• Direction: Print exactly, please, the lines from the top of the entries below up to and including the line with "def proj(p): q", and nothing else; pictures are excluded.

• Records for the task:

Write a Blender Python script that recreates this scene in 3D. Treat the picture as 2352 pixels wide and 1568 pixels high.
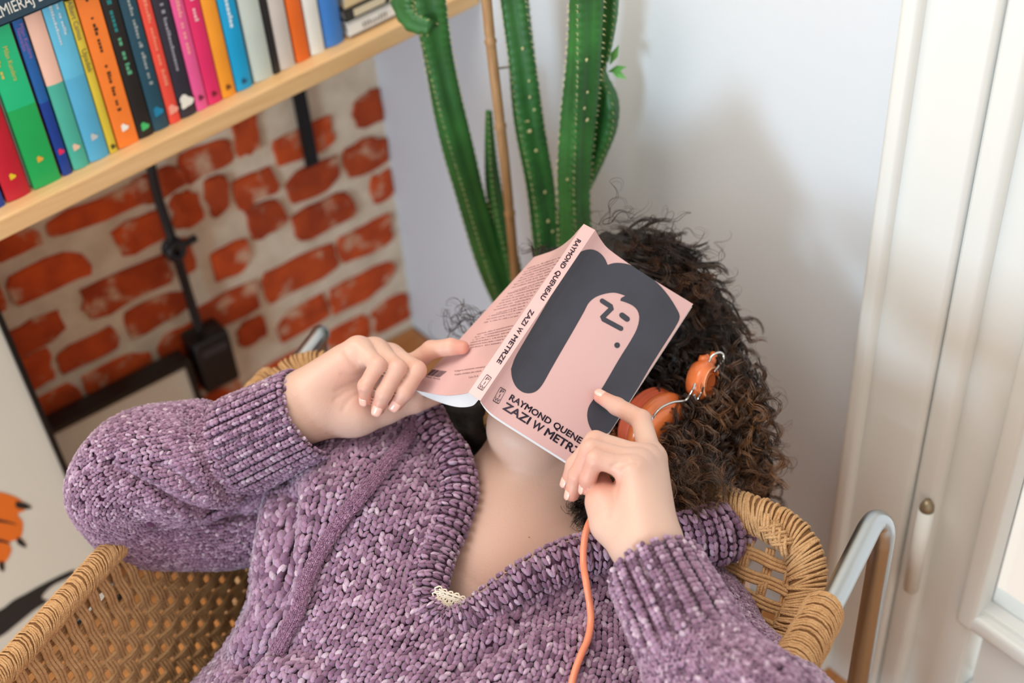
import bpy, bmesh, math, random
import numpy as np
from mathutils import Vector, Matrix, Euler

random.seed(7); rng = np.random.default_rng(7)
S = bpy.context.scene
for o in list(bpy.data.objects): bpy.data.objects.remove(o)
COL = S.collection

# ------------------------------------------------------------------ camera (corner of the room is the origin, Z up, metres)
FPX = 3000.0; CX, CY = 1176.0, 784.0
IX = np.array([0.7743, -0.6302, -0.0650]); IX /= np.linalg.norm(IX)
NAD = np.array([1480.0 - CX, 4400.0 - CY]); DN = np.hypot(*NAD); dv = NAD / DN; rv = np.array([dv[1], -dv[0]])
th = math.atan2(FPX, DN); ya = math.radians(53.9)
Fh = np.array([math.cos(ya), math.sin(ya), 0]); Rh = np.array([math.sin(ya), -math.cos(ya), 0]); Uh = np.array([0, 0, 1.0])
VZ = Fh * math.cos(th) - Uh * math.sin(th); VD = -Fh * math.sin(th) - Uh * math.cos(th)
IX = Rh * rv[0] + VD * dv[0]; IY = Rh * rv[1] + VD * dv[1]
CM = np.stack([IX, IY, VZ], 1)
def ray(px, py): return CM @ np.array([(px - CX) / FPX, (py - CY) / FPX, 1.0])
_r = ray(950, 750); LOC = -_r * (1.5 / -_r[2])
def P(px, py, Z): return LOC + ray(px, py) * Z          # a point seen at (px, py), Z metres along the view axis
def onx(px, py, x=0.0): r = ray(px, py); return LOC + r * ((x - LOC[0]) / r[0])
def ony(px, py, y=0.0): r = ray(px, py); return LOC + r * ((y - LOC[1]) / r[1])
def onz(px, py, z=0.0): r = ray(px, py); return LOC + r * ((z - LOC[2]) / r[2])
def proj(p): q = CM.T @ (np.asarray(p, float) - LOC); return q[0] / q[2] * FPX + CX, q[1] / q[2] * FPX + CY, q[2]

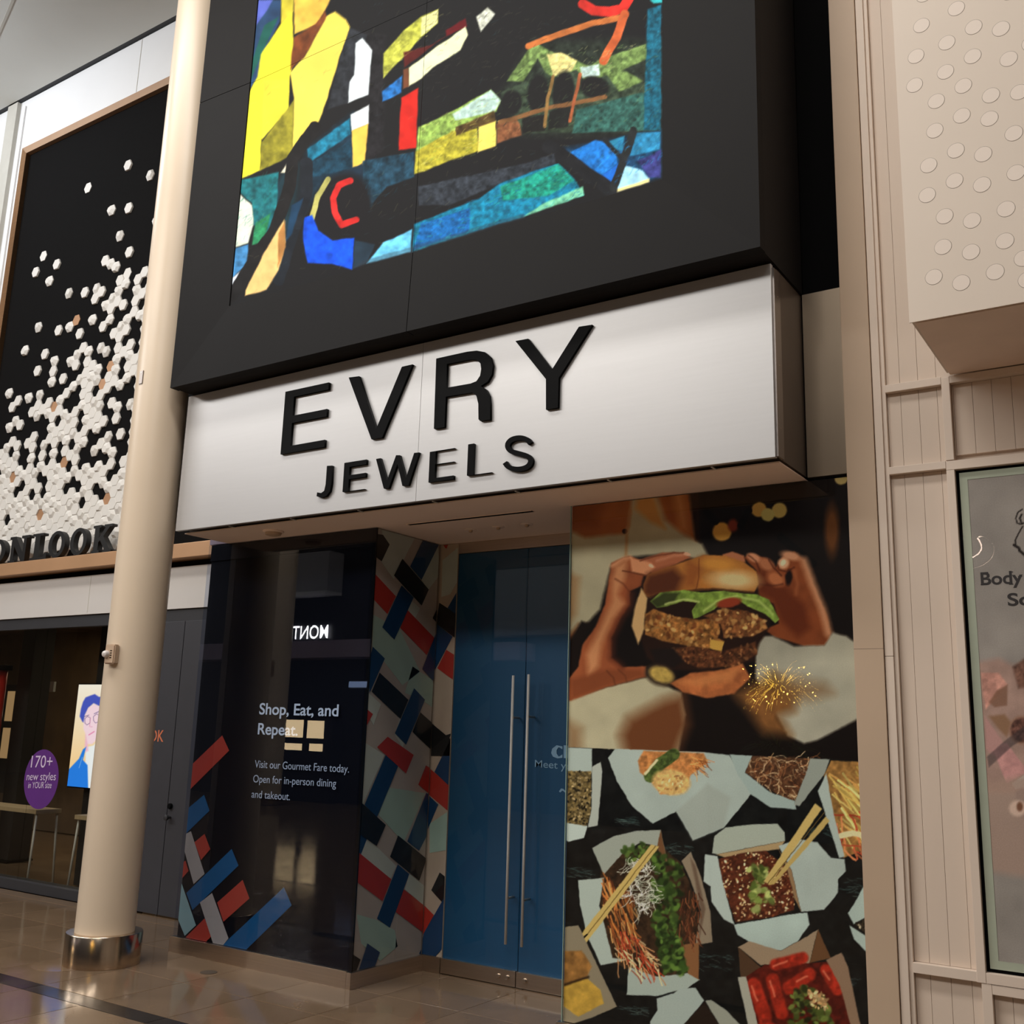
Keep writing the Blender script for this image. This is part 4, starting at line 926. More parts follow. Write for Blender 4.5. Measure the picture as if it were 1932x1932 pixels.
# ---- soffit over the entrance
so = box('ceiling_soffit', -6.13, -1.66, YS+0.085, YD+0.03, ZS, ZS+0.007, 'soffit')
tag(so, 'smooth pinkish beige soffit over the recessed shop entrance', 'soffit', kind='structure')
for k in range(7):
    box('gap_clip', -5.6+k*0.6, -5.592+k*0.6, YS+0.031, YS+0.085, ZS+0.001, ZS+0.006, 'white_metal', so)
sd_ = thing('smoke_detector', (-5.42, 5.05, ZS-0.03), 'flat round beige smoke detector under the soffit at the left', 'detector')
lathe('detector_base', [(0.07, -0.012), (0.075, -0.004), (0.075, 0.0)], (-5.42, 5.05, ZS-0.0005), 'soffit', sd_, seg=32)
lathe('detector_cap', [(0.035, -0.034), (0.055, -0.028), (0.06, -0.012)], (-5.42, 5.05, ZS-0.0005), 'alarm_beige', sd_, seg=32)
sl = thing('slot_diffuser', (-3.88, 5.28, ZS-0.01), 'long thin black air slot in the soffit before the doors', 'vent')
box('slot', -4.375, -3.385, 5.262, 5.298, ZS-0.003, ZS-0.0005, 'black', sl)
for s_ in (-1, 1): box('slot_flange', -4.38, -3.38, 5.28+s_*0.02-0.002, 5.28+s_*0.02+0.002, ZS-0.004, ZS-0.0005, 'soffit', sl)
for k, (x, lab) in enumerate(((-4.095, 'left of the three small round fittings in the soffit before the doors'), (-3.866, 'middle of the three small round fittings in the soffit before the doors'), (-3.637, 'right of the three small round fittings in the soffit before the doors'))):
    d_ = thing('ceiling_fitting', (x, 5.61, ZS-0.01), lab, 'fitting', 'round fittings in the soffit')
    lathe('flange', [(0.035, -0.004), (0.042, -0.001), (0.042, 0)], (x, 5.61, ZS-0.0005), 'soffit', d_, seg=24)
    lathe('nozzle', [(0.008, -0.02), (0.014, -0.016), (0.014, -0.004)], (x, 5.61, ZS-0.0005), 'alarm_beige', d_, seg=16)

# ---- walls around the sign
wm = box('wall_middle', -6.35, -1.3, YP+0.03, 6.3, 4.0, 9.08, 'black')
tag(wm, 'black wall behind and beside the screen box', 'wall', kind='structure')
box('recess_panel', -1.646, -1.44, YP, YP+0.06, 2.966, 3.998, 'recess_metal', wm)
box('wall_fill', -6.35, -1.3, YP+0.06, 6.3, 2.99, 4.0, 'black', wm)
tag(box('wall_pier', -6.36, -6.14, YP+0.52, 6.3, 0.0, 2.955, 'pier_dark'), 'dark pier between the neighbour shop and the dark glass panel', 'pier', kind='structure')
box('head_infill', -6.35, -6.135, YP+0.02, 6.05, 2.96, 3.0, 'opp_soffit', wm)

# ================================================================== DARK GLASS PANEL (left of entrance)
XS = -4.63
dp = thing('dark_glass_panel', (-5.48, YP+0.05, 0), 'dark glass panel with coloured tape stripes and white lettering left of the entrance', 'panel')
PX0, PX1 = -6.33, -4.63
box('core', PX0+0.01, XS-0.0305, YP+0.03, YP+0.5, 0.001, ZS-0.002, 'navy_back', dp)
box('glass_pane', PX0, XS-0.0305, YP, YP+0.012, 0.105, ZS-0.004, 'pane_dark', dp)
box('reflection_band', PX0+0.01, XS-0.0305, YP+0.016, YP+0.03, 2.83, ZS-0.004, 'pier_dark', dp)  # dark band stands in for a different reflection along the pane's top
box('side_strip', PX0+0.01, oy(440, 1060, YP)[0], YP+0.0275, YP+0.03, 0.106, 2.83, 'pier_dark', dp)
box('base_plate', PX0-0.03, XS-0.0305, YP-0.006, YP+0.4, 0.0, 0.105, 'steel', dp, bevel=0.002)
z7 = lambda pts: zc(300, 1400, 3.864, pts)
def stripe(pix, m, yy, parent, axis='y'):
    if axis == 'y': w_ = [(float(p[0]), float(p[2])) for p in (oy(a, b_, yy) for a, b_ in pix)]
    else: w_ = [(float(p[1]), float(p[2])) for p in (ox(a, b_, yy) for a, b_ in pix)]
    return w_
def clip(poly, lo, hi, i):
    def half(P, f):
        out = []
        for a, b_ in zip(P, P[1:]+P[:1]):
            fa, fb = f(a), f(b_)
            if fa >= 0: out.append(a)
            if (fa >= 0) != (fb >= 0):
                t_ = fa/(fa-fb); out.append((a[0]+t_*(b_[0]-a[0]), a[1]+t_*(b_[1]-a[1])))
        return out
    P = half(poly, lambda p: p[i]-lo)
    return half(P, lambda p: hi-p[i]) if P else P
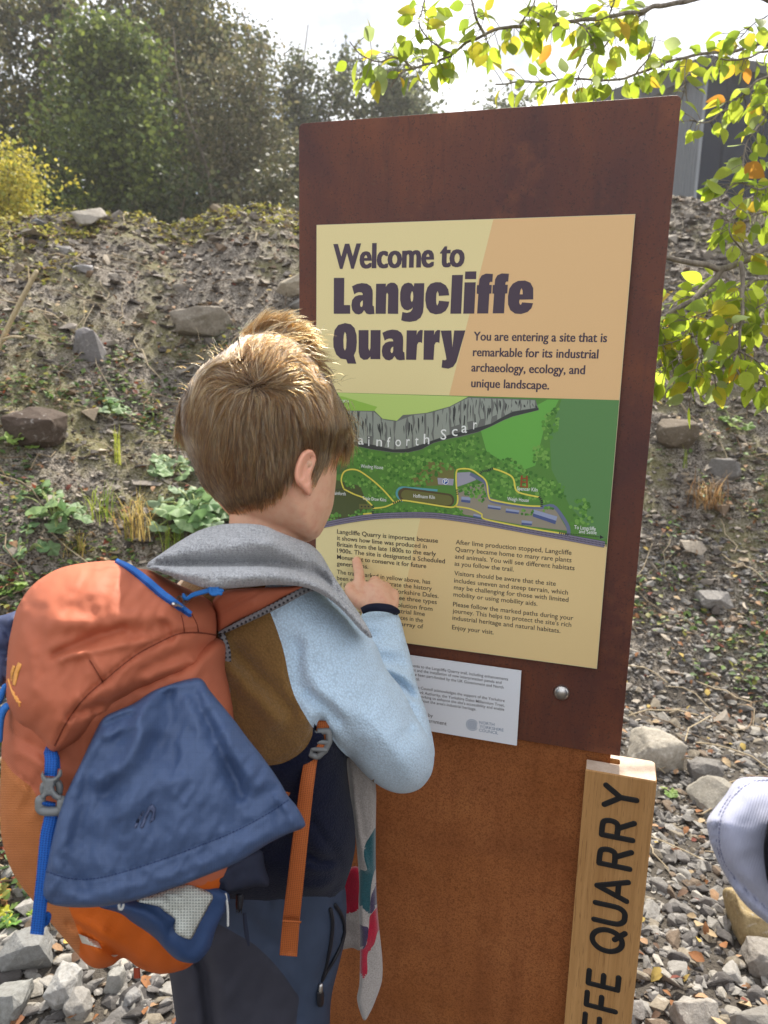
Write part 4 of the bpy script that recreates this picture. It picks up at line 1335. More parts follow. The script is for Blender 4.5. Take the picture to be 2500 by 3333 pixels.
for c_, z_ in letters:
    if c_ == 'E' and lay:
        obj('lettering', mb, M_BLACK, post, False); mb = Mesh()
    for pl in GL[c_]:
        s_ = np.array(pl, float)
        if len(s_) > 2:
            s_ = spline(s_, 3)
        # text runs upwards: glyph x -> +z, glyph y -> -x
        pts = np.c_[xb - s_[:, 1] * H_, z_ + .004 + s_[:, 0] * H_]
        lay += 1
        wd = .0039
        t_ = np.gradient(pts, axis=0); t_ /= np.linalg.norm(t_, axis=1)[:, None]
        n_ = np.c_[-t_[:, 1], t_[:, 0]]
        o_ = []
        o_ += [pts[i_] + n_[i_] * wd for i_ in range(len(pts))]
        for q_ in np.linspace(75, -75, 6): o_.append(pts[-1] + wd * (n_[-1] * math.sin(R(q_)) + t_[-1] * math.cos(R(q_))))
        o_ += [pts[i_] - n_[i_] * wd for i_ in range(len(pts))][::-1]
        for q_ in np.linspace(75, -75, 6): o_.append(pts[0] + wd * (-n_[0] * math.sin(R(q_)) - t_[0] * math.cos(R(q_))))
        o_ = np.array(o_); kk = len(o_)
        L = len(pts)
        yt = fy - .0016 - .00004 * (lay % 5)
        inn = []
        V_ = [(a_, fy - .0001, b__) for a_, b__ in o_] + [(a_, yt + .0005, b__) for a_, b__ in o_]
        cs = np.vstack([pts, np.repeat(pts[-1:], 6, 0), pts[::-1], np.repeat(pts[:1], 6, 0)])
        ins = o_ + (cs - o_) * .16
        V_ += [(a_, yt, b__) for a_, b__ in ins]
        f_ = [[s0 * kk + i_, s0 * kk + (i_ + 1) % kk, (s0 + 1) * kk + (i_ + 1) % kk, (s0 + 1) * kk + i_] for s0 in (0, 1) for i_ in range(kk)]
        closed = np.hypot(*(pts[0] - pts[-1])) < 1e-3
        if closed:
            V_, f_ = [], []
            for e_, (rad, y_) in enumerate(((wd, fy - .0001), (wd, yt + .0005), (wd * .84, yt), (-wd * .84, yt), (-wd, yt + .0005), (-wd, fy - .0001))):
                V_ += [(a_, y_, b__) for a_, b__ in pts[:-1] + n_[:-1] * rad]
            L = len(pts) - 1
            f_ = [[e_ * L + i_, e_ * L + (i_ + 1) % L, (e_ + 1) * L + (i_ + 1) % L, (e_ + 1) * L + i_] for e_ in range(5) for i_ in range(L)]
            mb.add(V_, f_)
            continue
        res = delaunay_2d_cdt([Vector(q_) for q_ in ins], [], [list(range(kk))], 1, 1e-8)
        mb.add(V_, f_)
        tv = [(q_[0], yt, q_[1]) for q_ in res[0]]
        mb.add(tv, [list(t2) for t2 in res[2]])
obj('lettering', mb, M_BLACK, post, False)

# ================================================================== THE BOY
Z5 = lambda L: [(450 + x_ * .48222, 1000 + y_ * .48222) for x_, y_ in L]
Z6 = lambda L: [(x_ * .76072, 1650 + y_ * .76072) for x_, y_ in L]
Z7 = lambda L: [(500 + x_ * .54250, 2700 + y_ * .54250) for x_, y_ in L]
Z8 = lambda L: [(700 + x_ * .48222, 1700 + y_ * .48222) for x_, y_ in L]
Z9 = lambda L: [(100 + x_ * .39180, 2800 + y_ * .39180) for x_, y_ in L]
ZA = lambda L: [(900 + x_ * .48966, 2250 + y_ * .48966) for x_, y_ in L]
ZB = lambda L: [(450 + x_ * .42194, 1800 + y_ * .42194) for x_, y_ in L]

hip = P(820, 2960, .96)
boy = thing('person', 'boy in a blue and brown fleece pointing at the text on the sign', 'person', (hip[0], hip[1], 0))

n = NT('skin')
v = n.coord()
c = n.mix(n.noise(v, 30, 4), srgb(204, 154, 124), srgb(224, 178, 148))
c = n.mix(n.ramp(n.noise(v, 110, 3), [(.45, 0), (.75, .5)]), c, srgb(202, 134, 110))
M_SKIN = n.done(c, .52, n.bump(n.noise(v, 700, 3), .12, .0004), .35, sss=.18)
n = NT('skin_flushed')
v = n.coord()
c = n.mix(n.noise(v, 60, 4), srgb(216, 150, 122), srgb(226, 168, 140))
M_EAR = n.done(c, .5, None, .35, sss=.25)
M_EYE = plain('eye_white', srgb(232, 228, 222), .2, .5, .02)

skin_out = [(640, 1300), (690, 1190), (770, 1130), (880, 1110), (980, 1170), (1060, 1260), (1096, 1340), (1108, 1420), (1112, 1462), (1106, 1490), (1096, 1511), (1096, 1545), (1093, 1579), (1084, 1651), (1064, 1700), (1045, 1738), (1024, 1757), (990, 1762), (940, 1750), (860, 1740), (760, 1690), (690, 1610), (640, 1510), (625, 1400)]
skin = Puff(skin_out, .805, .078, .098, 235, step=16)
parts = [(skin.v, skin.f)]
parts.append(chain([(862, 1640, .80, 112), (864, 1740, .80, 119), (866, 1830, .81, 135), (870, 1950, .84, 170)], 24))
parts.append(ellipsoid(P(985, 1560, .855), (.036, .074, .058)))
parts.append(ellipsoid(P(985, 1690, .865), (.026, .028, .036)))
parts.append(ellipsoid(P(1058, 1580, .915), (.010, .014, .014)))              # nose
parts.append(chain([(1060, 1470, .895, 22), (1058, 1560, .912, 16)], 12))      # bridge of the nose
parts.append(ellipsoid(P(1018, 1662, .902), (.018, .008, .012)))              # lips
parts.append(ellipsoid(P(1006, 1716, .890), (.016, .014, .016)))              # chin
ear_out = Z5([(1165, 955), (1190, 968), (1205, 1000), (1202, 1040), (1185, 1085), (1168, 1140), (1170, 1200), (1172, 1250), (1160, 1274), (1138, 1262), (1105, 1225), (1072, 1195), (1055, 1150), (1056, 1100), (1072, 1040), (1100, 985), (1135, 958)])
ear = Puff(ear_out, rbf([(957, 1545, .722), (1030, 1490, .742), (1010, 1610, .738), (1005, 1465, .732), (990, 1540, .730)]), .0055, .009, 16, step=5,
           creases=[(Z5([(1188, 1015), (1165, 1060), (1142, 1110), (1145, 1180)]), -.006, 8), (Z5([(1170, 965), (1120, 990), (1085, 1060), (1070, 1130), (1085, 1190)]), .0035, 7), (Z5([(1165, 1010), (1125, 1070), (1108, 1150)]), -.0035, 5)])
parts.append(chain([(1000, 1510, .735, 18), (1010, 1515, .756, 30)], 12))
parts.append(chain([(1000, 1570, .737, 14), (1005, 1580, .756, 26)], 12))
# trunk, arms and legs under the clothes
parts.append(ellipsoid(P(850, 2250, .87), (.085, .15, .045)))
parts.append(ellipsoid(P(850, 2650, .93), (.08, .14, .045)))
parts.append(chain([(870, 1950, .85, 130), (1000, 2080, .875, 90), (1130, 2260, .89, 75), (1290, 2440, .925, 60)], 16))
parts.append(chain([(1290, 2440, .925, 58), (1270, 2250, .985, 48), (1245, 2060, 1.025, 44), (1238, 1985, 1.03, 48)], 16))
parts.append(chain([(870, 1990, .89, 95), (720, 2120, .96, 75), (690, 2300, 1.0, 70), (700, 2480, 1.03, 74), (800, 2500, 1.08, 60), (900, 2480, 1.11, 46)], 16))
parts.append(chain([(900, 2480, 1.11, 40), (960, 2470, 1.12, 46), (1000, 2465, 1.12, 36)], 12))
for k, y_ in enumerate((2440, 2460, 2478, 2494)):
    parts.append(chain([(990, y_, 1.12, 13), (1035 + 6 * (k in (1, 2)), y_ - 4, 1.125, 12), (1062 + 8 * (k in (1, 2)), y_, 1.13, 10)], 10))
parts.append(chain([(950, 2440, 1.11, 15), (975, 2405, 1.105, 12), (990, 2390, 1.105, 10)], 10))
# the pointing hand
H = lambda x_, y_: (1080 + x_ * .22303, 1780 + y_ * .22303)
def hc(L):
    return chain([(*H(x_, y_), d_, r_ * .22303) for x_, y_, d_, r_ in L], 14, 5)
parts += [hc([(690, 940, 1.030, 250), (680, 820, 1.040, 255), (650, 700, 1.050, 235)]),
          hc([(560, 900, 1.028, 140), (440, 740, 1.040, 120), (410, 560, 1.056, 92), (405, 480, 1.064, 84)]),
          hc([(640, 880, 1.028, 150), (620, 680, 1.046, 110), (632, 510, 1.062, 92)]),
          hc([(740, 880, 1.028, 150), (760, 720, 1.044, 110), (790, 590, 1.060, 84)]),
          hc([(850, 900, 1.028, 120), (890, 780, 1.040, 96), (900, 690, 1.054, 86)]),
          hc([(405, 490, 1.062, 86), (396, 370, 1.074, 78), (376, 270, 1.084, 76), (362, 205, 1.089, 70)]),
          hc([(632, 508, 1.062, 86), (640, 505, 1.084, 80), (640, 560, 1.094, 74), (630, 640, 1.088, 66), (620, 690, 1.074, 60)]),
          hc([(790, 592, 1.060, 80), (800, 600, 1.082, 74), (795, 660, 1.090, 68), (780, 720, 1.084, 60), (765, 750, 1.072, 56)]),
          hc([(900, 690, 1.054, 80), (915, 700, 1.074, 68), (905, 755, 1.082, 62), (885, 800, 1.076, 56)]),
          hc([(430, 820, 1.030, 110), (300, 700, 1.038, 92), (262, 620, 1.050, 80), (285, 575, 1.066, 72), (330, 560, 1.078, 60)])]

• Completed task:
Write a Blender Python script that recreates this scene in 3D. Treat the picture as 2352 pixels wide and 1568 pixels high.
import bpy, bmesh, math, random
import numpy as np
from mathutils import Vector, Matrix, Euler

random.seed(7); rng = np.random.default_rng(7)
S = bpy.context.scene
for o in list(bpy.data.objects): bpy.data.objects.remove(o)
COL = S.collection

# ------------------------------------------------------------------ camera (corner of the room is the origin, Z up, metres)
FPX = 3000.0; CX, CY = 1176.0, 784.0
IX = np.array([0.7743, -0.6302, -0.0650]); IX /= np.linalg.norm(IX)
NAD = np.array([1480.0 - CX, 4400.0 - CY]); DN = np.hypot(*NAD); dv = NAD / DN; rv = np.array([dv[1], -dv[0]])
th = math.atan2(FPX, DN); ya = math.radians(53.9)
Fh = np.array([math.cos(ya), math.sin(ya), 0]); Rh = np.array([math.sin(ya), -math.cos(ya), 0]); Uh = np.array([0, 0, 1.0])
VZ = Fh * math.cos(th) - Uh * math.sin(th); VD = -Fh * math.sin(th) - Uh * math.cos(th)
IX = Rh * rv[0] + VD * dv[0]; IY = Rh * rv[1] + VD * dv[1]
CM = np.stack([IX, IY, VZ], 1)
def ray(px, py): return CM @ np.array([(px - CX) / FPX, (py - CY) / FPX, 1.0])
_r = ray(950, 750); LOC = -_r * (1.5 / -_r[2])
def P(px, py, Z): return LOC + ray(px, py) * Z          # a point seen at (px, py), Z metres along the view axis
def onx(px, py, x=0.0): r = ray(px, py); return LOC + r * ((x - LOC[0]) / r[0])
def ony(px, py, y=0.0): r = ray(px, py); return LOC + r * ((y - LOC[1]) / r[1])
def onz(px, py, z=0.0): r = ray(px, py); return LOC + r * ((z - LOC[2]) / r[2])
def proj(p): q = CM.T @ (np.asarray(p, float) - LOC); return q[0] / q[2] * FPX + CX, q[1] / q[2] * FPX + CY, q[2]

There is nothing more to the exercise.